Saturday, October 27, 2007

when forgivness hits home

i had a dream last night. and no, it was nothing like MLK Jr.

i had a dream that i was at a walmart with a bunch of my students from nwoods this summer. it was winter time, and obviously i was home for break. we were working a fund raiser or something, im not really sure....probly cause its not the point. anyways, after a day of working, i get a call that i need to go, and as i start walking out to the main doors, i pass my step-dad who smiles at me. i turn and tell tim wyne peace, and that i will see him later and continue walking. then i notice who is there to pick me up, waiting for me at the main doors.

an old friend, someone i have come to love and care for as if my own brother, flesh and blood. yet i have let past events get in the way and fester into bitterness. something i know is wrong. when i saw him i was surprised, but filled with such joy. i knew who it was, and i smiled. i felt no bitterness, no anger......but joy, love, forgiveness......and guilt.

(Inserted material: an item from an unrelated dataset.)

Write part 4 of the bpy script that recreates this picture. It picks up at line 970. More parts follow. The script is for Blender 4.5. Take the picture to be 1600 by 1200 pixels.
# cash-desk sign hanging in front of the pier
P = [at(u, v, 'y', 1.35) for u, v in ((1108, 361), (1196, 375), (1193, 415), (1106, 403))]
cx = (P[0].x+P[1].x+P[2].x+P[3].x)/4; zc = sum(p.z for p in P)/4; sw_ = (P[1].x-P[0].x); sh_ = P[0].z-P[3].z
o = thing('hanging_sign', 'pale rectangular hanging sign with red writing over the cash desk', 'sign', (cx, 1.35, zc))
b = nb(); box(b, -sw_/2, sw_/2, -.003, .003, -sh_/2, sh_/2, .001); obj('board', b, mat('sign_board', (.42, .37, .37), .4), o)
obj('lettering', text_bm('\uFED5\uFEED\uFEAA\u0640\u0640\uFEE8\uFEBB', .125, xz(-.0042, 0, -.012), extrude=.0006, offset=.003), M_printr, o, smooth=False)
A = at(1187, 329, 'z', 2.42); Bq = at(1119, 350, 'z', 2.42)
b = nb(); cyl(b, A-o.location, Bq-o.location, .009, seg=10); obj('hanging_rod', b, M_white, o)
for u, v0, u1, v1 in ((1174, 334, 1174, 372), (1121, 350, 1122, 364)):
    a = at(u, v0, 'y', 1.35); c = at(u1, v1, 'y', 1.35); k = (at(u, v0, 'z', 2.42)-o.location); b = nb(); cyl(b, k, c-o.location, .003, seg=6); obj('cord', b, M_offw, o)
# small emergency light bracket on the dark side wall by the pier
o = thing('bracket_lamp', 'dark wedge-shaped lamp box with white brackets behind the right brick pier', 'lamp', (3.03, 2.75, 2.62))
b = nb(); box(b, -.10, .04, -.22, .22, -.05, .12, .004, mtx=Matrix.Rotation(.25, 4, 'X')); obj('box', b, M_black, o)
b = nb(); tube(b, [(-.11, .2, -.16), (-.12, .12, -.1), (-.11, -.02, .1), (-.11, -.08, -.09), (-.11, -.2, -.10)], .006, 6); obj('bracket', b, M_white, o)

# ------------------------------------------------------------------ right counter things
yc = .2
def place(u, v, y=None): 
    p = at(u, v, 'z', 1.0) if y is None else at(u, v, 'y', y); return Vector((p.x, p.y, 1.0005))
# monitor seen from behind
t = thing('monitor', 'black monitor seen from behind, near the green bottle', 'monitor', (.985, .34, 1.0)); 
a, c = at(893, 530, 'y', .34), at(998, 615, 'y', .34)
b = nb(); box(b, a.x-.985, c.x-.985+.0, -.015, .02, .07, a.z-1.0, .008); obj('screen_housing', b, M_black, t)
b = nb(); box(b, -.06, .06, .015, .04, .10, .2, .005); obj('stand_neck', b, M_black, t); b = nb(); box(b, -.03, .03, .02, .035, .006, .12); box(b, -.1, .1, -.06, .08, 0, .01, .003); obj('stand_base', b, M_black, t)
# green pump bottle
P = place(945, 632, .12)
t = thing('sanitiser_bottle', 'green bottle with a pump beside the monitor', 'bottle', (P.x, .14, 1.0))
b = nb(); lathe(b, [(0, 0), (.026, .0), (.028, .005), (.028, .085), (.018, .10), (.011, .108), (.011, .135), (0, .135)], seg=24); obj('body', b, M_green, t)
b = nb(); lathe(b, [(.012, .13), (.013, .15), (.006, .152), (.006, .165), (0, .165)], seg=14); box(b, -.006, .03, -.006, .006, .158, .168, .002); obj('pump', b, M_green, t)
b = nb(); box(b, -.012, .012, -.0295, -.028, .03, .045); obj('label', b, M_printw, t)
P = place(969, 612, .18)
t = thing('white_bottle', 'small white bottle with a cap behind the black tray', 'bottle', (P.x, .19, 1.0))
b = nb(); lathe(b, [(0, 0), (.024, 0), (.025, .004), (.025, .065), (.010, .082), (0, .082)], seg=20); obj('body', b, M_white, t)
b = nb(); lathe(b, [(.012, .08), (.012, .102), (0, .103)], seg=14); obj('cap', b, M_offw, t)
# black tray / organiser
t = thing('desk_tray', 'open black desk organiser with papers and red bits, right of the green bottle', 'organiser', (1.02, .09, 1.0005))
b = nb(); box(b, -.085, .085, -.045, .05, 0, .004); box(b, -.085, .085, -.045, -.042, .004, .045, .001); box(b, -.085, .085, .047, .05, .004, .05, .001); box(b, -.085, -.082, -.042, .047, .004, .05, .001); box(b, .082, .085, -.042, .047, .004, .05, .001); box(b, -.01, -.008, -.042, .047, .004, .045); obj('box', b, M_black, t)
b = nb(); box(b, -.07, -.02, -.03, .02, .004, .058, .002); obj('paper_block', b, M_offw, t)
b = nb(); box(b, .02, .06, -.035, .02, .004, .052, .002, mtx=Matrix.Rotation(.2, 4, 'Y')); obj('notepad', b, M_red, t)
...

it didnt take long after i woke up this morning to realize the significance of this dream. ever since i moved all i could think about was hanging with my nwoods friends, which i will do. but i had no desire to hang with others. i was angry, felt abandoned for something better and funner.....maybe an issue of pride for myself? and then i remembered a discussion i had with a good friend and mentor the other night about forgiveness. he told me how his bitterness and anger was gone, that he let it go and moved on.....and i was challenged.

the other night i had had enough and i broke down. it felt like i had a stone tied to my anckle that was draging me down and i needed to cut it off. and so i did....i gave my anger, my envy, my pride, all of this junk to God for Him to get rid of, cause i knew in my weakness it would remain and just fester. i could not do it on my own. i felt refreshed the next day, even outwardly happy, something that has been missing for some time since moving here.

this all came back to me this morning as i lied in bed after waking from this dream. i put this junk behind me, i gave it to God and im done with it. i am sick of feeling angry, of letting my pride and bitterness get in the way of a friendship. the whole concept of forgiveness really hit home for me, not because i felt like i had forgiven someone necessarily, but because i felt the effects so strongly of forgiveness from God. i know this junk is behind me, i know i can move on. though i am still weak, and so i ask for help from God. cause as always, i know if i try it on my own il just screw it up royally.

here is my heart. im done being bitter, selfish, prideful, angry, envious, jealous, etc. it takes me no where but down. iv felt a change in me, and now i understand what it is, the importance of it. this doesnt mean i wont screw up, i know i will....it is called being human. but that is not where my heart is, it is not what i desire.

iv come to think, maybe we dont really understand forgiveness until we realize the realness of the forgiveness of our Heavenly Father. at least, this was my case.